How long does it take to build a fire? Make a can of soup? Repair a table that an angry drunk smashed to pieces?

To find out, you can time the scenes in Regrets, Manhattan Theatre Club's carefully paced new drama, now at City Center.

Set in Nevada in 1954, the play follows life in a "divorce camp." Sixty years ago, Nevada had the most liberal divorce laws in the country, so men would move there just long enough to establish residency and split from their wives. Sometimes, they lived in special campgrounds, forming temporary communities of the listless and the lonely.

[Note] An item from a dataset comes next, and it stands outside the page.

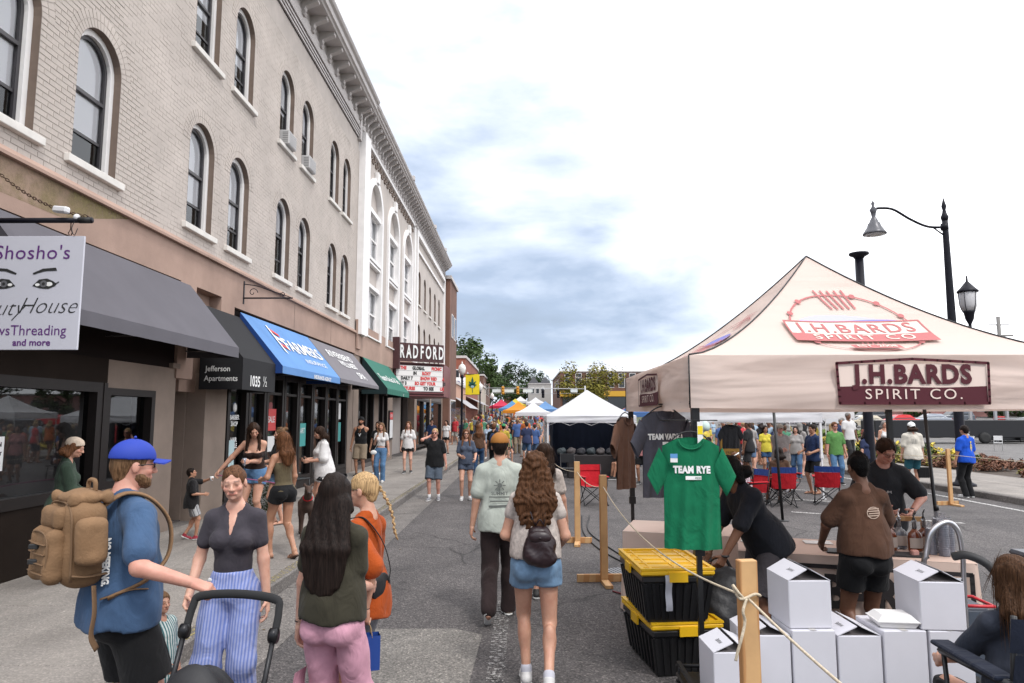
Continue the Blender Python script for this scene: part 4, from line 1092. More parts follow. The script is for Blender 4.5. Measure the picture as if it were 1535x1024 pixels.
poster(15.9, 1.35, .5, .35, [m_wp, m_bp]); poster(15.9, 1.9, .6, .5, [m_rp, m_wp], [('SALE', .2, 0, 1)]); poster(18.2, 1.5, .55, .6, [m_tp, m_wp], [('ART', .2, .1, 1)])
poster(21.8, 1.5, .5, .6, [m_tp, m_wp]); poster(21.8, 2.15, .4, .5, [m_wp, m_bp])

# ---- awnings
def awning(name, y0, y1, zt, zb, xo, val, mats, label, print_fn=None, side=True):
 """sloping cloth awning on the facade; mats: face, side"""
 r = wroot(name, (FX, (y0 + y1) / 2, zt), label, 'awning', 'awnings along the shopfronts')
 xw = FX + .035; x1 = FX + xo
 def face(u, v):
  sag = .02 * sin(pi * u * 3) ** 2 * sin(pi * v); return (xw + (x1 - xw) * v, y0 + (y1 - y0) * u, zt + (zb - zt) * v - sag)
 mb = MB(); mb.sheet(face, 24, 6); mb.build('canopy', mats[0], r)
 mb = MB(); mb.sheet(lambda u, v: (x1 + .004 + .006 * sin(u * 60), y0 + (y1 - y0) * u, zb - val * v), 30, 2); mb.build('valance', mats[0], r)
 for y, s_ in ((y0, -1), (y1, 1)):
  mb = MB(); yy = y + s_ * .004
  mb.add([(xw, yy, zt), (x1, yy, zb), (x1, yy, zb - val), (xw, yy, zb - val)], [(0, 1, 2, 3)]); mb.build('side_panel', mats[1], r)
 mb = MB()
 for y in np.linspace(y0 + .03, y1 - .03, max(2, int((y1 - y0) / 1.8) + 1)):
  mb.tube([(xw, y, zt - .03), (x1 - .02, y, zb - .03), (x1 - .02, y, zb - val * .6)], .014, 6); mb.tube([(xw, y, zb - .06), (x1 - .02, y, zb - .06)], .012, 6)
 mb.tube([(x1 - .02, y0 + .03, zb - .03), (x1 - .02, y1 - .03, zb - .03)], .014, 6); mb.build('frame', mat('awning_frame', (.25, .25, .25), .5, .6), r)
 def surf(yc, t):  # maps u along +y?  text read from the street: u runs towards +y seen from outside is right
  def f(u, v):
   vv = t - v / sqrt((zt - zb) ** 2 + (x1 - xw) ** 2)
   p = face((yc + u - y0) / (y1 - y0), vv); return (p[0] + .012, p[1], p[2] + .014)
  return f
 if print_fn: print_fn(r, surf, x1 + .014)
 return r
def fab(name, c): return mat('awning_' + name, c, .75, noise=(1.5, .1), bump=(160, .2, .002), spec=.3)
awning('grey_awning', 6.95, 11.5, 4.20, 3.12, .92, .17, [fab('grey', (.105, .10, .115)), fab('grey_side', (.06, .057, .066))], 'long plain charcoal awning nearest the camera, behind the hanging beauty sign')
def blue_print(r, surf, xv):
 mb = MB(); f = surf(16.35, .48); letters(mb, 'FARMERS', .50, lambda u, v: f(u, v), 0, bold=.008, sx=1.35)
 f2 = surf(16.6, .76); letters(mb, 'INSURANCE', .19, lambda u, v: f2(u, v), 0, sx=1.6)
 letters(mb, 'INSURANCE AGENCY', .12, lambda u, v: (xv, 16.4 + u, 2.88 + v), 0, bold=.004, sx=1.2)
 mb.build('lettering', m_wp, r)
 mb = MB(); f3 = surf(14.95, .42)
 for k in range(3): mb.add([f3(-.2 + .35 * a, b) for a, b in ((0, .35 - .2 * k), (1, .22 - .2 * k), (1, .13 - .2 * k), (0, .25 - .2 * k))], [(3, 2, 1, 0)], k % 2)
 mb.add([f3(a, b) for a, b in ((-.3, .42), (-.22, .42), (-.22, -.4), (-.3, -.3))], [(3, 2, 1, 0)], 1)
 mb.build('emblem', [m_rp, m_wp], r)
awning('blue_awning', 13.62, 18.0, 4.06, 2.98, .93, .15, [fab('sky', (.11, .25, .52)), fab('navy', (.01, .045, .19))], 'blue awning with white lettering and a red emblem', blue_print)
def grey_print(r, surf, xv):
 mb = MB(); f = surf(20.3, .30); letters(mb, 'RIVERBEND', .34, f, 0, bold=.006, sx=1.6)
 f = surf(20.5, .52); letters(mb, 'WELLNESS', .28, f, 0, bold=.006, sx=1.5); f1 = surf(21.2, .80); letters(mb, 'SPA', .36, f1, 0, bold=.006, sx=1.6)
 mb.build('lettering', m_wp, r)
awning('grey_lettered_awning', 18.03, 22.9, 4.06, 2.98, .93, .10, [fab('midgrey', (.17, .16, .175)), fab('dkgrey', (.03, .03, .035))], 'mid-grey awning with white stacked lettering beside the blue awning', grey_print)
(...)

In Regrets , the community mixes card games and beer runs with unpleasant secrets, and the consequences get heavy. If we feel those consequences, it's arguably because the play takes its time defining them. Scenes are long and conversations are rich, and if someone sweeps the floor, he sweeps the entire thing. This creates a methodical calm, even as emotions flare.

For playwright Matt Charman, that's the point. "The simple act of waiting for six weeks for a divorce requires the drama to wait," he says. "You need to take your time with it. Watching how someone lights a fire or watching how someone looks at their groceries or talks about what the meal's going to be that night---that's the truth of these situations. You could play it at a hundred miles an hour, and it wouldn't feel truthful."

By writing scenes with slow-burn character development, Charman, who's British, also references classic plays like Bus Stop and Cat on a Hot Tin Roof. "For me, approaching this subject matter, it's not only about understanding the history and the moral standpoints of the 50s," he says. "It's about the dramatic world of the 50s."

He continues, "A lot of modern plays feel like TV shows. They're fast. They have quick scenes. They're very punchy, and there could be a version of this play that's written in that idiom, which is twenty-five scenes and very fast. But I felt like if I did a modern structure on that backdrop, it would look like it was a gimmick that it was set in the 50s, because it wouldn't move like we remember art from that period moving."

Charman feels the play's format helped the actors master their roles. He specifically mentions the opening scene, when the older men grill a mysterious teenager.

"I think the entire process has been able to breathe and move in the same way the play does," he says. "Those guys are able to take the time to know, when they ask this eighteen year-old a question, what [their characters] really want to know. What does it say about them? And it means the rehearsal process became this very enjoyable exploration."